Friday, April 11, 2014

It's been a while

I have put a lot of thought into my blog lately.  I received so much positive feedback from people who felt that the blog helped them think more closely about their own lives and marriages and I appreciated hearing such kind comments.  One person sent criticism that my blog could possibly damage any hope of repairing my marriage.  I tried not to take that one personally since this person doesn't even know me or my family and obviously did not take the time to read all the entries I posted expressing my love and concern for my husband while he was gone.  One of the first things I did when Richard came home was ask if he wanted me to delete all the blog posts I had written. We talked about it in depth and he said no, he did not want that.  

During the month that I was alone, many people read my blog and sent me messages of love and support. I appreciated that so much.  I have not wanted to post anything too personal out of respect for Richard and the things he is dealing with at this time. But now that he is home, I find I am in a very lonely place.  I know that I am still loved by friends, family and neighbors. I also know that most people are giving us space because, well, we have a lot of work to do in our home.  But there are times when I feel so alone!  I have a couple of very close friends who regularly send me notes of encouragement and I want them to know what a lifeline they have become to me. I also got a phone call from a sweet friend who moved away a couple of months ago. She just wanted to check that I was doing okay and I was very touched by this.

There is still so much work to do, both personally and in the marriage. Some days feel like we are moving backwards instead of forward.  Sometimes I feel such sadness and loss and I feel so alone.  I wish I had the answers, but one thing I do feel strongly about is that there is no hurry.  Things will work out as they are supposed to.  I have felt frustrated by the lack of a concrete answer to my situation. Answers that I have been praying so hard to find. But I have come to realize that perhaps the timing just isn't right yet.  I have faith that the answers will come when I am ready for them.

3 comments:

Kbizzle said...

I am a friend of Renetta. I don't know you, but have kept close tabs on your life. It breaks my heart that you feel alone. I'm sure this is probably natural, and that it will pass, but just know there are so many others like myself that are truly pulling for you and your sweet family. I pray for you, and I'm sure so many others do, even if you don't hear from them. Keep writing - your honesty is so appreciated.

-Kera

Barbara said...

Oh Amy, I think so many of us have taken comfort in your blogs. Maybe not because a marriage may be in crisis ,but another part of our lives may need fixing and your blogs have said so many things to me that i was able to recognize. I am learning that the "fixes" that we are desperate to fix ,do not come quickly. Your strength and commitment and faith to resolve "this" is a measuring stick for me.

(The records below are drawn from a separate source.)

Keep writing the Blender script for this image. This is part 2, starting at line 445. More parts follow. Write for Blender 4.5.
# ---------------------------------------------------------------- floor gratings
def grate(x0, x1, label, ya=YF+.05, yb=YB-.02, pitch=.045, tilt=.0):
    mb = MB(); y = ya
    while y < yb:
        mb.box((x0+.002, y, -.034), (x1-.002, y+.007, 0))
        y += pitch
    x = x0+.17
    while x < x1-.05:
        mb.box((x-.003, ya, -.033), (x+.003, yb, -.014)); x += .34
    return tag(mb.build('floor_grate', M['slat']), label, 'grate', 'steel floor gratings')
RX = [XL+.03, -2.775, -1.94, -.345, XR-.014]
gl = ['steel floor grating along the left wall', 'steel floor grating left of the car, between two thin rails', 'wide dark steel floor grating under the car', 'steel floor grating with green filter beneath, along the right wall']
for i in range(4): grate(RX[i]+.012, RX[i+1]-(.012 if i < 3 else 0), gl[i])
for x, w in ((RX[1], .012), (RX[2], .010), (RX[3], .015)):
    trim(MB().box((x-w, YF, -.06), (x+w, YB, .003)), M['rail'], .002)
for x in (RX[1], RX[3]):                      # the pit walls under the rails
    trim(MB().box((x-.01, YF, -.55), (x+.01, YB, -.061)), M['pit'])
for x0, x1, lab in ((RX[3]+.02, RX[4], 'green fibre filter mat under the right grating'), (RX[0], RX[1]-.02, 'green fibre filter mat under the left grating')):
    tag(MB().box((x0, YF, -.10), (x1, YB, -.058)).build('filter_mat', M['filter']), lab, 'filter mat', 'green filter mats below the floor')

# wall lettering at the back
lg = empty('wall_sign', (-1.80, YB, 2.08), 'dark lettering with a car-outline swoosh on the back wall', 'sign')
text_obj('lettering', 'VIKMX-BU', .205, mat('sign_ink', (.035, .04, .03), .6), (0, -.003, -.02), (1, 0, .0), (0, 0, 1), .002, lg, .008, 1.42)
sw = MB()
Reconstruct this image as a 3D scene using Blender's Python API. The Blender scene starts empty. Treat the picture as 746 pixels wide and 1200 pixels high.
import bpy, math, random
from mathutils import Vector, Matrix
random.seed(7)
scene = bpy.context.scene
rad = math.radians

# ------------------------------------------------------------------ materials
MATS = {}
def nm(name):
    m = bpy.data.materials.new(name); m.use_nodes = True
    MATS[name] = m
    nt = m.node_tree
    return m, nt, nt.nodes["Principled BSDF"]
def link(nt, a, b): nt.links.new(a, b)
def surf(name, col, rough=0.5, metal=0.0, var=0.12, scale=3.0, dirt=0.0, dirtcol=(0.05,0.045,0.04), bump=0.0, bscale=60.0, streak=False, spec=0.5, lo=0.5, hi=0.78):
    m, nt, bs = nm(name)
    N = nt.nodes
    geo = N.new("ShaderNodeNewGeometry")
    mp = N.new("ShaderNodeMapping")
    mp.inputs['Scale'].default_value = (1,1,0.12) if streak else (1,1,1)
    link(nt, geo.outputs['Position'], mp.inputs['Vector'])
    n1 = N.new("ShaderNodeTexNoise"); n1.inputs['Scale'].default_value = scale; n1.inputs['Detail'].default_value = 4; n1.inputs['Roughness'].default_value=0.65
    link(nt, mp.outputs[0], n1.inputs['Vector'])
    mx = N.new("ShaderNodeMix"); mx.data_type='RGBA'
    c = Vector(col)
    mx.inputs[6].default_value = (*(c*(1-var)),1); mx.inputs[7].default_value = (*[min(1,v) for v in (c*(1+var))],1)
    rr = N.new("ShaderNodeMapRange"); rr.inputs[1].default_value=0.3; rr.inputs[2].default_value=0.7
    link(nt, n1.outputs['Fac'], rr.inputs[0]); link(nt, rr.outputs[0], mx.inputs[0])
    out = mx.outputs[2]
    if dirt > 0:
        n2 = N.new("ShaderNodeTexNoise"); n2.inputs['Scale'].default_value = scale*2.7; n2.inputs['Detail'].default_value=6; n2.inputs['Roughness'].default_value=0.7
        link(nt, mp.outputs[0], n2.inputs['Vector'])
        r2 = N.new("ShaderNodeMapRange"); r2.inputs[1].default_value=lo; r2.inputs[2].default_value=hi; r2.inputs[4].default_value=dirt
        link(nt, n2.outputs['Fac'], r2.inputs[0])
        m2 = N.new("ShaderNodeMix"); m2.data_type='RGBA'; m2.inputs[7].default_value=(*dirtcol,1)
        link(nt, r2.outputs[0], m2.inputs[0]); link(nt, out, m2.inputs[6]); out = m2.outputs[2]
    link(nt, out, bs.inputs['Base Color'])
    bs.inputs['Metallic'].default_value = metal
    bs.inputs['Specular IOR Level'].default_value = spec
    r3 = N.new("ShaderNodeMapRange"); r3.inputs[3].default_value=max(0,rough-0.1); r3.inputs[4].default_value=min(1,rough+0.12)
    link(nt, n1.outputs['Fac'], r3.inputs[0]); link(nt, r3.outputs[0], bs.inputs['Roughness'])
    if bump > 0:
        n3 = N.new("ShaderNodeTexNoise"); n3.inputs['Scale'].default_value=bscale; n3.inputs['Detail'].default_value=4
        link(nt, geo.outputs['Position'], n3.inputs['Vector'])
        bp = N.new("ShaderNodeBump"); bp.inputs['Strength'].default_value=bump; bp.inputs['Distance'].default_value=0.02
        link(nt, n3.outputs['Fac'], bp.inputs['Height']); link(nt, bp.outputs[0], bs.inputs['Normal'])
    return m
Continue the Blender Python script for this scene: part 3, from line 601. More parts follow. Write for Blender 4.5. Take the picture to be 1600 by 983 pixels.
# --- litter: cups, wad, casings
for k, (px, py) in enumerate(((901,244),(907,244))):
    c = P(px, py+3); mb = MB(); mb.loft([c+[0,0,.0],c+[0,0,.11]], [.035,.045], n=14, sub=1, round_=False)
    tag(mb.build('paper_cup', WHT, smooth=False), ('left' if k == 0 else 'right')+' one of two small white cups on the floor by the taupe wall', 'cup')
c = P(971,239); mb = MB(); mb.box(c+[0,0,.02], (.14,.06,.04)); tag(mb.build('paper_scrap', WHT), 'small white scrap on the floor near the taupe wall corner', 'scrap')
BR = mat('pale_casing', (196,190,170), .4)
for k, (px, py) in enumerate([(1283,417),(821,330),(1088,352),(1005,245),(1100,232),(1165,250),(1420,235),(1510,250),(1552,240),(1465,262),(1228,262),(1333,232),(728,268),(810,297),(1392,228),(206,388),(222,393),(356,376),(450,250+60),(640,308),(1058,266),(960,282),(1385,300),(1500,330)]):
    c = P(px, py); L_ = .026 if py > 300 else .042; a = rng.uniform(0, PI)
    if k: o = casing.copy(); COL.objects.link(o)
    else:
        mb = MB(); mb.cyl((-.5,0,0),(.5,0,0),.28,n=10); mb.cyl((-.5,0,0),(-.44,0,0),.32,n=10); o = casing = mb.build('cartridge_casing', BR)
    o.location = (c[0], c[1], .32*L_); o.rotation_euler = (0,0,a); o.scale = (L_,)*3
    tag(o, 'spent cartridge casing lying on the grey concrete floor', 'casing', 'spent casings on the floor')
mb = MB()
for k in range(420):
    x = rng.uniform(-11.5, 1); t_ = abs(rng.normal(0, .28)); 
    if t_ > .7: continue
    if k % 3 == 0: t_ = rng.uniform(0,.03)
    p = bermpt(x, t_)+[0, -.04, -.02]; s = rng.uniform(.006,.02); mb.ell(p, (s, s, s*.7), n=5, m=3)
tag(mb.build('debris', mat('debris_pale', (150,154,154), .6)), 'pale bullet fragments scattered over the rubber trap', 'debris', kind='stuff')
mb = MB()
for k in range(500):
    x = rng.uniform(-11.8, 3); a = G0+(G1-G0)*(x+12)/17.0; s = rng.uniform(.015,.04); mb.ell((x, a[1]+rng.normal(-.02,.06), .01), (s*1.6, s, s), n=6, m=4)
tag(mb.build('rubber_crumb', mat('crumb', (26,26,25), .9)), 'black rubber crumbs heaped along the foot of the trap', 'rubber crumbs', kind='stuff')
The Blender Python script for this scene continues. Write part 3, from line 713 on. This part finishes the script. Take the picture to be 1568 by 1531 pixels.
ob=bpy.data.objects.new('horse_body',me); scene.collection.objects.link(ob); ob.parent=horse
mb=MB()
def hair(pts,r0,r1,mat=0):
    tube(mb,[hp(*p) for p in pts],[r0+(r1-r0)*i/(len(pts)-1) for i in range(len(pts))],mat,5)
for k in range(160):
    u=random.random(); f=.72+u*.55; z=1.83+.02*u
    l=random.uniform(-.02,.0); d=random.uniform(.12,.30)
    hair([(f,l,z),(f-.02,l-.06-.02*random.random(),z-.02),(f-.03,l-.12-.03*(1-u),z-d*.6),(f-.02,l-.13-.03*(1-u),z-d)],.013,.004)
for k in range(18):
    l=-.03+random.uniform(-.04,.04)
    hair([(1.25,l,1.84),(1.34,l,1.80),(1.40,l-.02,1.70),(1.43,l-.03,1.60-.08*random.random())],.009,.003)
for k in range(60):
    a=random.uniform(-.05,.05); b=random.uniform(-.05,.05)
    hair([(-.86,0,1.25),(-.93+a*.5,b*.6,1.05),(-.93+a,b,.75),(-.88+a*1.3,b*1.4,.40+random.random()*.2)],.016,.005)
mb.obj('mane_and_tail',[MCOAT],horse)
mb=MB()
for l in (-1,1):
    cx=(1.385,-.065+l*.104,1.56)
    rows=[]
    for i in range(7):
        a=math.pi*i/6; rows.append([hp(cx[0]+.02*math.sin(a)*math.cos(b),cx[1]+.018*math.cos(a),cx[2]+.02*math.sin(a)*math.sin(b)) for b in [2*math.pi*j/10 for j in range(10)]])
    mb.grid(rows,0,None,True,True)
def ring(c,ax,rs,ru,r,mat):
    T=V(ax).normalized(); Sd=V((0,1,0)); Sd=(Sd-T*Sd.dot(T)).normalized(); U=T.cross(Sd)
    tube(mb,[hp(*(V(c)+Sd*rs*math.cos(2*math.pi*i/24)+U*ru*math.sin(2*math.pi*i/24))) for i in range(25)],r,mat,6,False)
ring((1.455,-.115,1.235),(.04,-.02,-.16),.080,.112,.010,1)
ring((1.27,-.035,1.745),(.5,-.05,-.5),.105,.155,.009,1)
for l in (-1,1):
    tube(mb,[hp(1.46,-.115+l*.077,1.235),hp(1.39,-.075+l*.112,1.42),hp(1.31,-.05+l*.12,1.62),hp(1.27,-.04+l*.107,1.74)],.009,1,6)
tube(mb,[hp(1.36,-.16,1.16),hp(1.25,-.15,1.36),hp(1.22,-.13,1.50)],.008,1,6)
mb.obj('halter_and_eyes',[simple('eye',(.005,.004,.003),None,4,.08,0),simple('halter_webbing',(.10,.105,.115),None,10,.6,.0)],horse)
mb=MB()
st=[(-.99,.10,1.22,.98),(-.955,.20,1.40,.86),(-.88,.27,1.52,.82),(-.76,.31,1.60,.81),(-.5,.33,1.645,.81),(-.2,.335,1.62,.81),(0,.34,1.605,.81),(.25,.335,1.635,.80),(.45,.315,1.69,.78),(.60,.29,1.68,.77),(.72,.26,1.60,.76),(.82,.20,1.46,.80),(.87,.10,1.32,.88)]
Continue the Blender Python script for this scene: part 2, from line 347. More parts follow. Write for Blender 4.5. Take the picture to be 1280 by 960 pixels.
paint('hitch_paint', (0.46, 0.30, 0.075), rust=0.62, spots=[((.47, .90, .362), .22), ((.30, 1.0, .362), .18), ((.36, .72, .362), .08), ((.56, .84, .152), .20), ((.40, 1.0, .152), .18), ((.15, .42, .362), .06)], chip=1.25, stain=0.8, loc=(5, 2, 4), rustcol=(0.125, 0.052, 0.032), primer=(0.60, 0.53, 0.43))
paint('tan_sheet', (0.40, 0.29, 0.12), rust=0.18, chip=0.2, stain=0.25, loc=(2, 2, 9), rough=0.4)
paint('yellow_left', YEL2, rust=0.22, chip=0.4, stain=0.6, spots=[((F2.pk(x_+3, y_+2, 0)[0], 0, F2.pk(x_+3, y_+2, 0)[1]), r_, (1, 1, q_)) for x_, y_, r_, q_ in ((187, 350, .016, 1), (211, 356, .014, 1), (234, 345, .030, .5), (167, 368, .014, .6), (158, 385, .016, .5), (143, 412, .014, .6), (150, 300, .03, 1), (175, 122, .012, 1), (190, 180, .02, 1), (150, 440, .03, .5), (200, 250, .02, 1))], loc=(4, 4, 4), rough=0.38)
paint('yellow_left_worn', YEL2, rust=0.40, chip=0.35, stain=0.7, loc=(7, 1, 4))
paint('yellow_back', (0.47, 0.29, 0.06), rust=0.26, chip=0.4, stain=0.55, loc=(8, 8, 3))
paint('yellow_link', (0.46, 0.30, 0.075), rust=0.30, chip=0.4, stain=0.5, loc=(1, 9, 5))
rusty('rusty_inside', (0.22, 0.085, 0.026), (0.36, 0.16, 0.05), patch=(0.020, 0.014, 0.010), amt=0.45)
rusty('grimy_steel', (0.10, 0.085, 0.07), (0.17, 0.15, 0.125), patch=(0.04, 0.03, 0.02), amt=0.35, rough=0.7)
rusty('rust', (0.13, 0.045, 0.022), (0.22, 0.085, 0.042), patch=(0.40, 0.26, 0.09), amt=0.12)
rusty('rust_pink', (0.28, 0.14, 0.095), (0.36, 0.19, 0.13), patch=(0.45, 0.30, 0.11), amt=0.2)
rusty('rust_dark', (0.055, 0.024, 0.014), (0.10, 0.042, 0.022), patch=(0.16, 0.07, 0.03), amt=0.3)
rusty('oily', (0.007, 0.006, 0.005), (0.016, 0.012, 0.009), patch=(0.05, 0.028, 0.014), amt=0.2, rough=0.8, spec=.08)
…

I love my nephew and you are the BEST thing to EVER happen to him. I love you both so much and will keep you both in my thoughts and prayers.

lindaharper said...

Amy and Richard, you are sure loved here in South Carolina. Not a prayer goes by in our home that you are both mentioned and prayed for. We know that you will come out of this situation with so much wisdom and spiritual growth. I've already seen so much and in awe! Auntie!